For birds in flight, use 1600 – 4000th/sec. The higher the shutter speed, the higher the keeper rate. For take-off, use even faster speeds. Usually 1/1250 – 1/2000th/sec is adequate for mammals but sometimes you need more! Balance this with ISO. If you have the light, go for the higher shutter speed to freeze the action. For panning or motion blur, 1/15th – 60th/sec is recommended. However, 1/60th – 1/250th/sec is best for static subjects. For more active subjects 1/250th – 1/1250th/sec is best. And when it comes to handheld, it depends on you how steady you are.

Use lowest ISO possible:

Watch your ISO in the viewfinder and adjust accordingly. Make it a habit to check your settings when you bring your camera to your eye. Watch your ISO caps.

If you want to purely focus on aperture and shutter speed, you can set the camera to auto ISO and even set a maximum for the auto so you can focus on the other aspects. When setting up Auto ISO, choose the highest ISO you would use on that specific camera. Some cameras have a lot of noise when using high ISO. Auto ISO may sometimes tend to overexpose. Use Exposure Compensation (EV) to counter this.

Aperture:

There are many factors to consider such as distance from the subject, subject distance from the background, available light, etc.

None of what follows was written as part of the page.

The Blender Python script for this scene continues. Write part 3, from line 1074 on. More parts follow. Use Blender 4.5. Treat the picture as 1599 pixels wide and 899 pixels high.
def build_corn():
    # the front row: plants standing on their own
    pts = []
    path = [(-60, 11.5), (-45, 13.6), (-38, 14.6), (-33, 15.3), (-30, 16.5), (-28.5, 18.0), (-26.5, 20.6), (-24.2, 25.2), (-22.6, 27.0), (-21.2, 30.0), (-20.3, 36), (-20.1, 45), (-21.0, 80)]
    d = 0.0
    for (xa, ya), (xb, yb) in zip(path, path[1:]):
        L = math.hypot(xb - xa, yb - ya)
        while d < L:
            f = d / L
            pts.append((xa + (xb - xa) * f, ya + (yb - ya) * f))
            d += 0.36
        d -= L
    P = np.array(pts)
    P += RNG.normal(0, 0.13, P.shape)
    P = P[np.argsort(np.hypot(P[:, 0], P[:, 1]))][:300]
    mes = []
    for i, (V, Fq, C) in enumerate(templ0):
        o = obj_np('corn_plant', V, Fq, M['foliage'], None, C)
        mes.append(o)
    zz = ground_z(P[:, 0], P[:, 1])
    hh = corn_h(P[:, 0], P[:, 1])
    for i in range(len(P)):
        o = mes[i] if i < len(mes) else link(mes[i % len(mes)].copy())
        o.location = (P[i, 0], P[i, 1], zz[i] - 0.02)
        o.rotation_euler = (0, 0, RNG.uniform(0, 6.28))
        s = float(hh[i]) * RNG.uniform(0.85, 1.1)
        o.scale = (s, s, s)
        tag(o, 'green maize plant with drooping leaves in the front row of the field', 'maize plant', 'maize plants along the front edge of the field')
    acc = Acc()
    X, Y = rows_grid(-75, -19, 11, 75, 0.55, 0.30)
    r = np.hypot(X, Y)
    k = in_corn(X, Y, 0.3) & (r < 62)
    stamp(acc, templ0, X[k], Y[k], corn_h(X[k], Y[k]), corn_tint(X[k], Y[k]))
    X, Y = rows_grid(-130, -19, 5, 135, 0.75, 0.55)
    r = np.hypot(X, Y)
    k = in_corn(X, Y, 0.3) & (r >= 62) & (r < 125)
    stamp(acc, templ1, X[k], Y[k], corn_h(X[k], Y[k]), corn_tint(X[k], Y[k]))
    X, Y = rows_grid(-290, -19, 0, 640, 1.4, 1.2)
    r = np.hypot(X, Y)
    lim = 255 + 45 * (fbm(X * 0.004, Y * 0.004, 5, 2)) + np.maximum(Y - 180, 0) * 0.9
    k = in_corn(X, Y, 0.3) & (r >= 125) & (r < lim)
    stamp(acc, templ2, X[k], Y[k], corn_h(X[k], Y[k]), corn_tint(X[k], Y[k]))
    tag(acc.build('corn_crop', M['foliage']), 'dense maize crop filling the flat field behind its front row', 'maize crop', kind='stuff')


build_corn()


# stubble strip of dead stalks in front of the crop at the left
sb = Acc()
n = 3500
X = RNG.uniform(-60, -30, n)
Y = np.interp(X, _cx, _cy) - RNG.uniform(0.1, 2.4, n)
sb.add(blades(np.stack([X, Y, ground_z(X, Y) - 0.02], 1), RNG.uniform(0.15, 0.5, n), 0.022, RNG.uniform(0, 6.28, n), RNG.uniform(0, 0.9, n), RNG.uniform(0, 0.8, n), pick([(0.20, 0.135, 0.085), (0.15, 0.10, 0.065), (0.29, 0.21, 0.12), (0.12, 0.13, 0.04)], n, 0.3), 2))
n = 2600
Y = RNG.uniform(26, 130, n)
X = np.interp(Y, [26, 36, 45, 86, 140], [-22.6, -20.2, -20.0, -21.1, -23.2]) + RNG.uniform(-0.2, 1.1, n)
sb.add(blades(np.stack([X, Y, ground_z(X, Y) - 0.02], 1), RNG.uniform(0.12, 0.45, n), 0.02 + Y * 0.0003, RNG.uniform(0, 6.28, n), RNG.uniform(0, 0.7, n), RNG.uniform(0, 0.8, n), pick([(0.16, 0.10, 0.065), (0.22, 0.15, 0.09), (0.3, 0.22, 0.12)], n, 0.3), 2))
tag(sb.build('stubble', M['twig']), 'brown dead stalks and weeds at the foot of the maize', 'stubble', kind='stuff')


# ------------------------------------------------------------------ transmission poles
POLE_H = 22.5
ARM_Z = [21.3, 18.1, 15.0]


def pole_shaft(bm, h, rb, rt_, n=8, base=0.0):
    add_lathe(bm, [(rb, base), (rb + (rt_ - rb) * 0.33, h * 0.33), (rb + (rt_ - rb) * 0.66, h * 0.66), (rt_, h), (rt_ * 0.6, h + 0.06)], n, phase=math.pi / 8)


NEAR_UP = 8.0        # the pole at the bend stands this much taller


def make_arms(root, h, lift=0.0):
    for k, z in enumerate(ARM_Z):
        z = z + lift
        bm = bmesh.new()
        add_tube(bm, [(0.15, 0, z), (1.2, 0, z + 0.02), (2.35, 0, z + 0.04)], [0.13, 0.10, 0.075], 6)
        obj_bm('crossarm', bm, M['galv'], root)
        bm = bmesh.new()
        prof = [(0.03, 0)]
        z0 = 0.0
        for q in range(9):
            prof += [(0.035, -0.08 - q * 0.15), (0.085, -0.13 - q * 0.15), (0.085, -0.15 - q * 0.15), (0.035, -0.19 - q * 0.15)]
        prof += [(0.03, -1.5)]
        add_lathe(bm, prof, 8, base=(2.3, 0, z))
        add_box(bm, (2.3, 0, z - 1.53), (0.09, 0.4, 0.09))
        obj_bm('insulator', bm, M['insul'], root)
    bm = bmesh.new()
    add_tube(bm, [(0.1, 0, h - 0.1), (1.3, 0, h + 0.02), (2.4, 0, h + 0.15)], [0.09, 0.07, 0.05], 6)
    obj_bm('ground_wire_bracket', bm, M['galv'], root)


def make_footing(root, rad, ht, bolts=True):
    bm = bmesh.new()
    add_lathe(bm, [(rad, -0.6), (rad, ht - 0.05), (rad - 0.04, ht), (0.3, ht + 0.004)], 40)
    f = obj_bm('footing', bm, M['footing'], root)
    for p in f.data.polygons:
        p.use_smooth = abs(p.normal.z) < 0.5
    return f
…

Also, the type of lens you use. Using a shallow depth of field makes your subject stand out. However, be careful that the subject’s face isn’t out of focus. For birds, use f8-f14.

Use a longer lens:

Using a long lens allows you to take photos from further away but still get the results to look as if you were only a few feet away from the animal. For most fine art wildlife photography, photographers will use these types of lenses. This can be either fixed focal length or a zoom lens, depending on what you are shooting.

Use auto focus:

Manually focusing on a moving animal tends to be quite difficult. Sometimes it is better to switch over to auto focus and let the camera do the hard work for you. Many cameras have a couple of different focus settings that can be helpful when taking wildlife photos.

Use smallest AF point possible. Try Back Button AF if you’re experienced. For many people it is faster. Use AF-C continuous focus servo. This way, when the subject moves, it will still be in focus when you follow the movements with your camera. Focus on the eye of the subject if possible.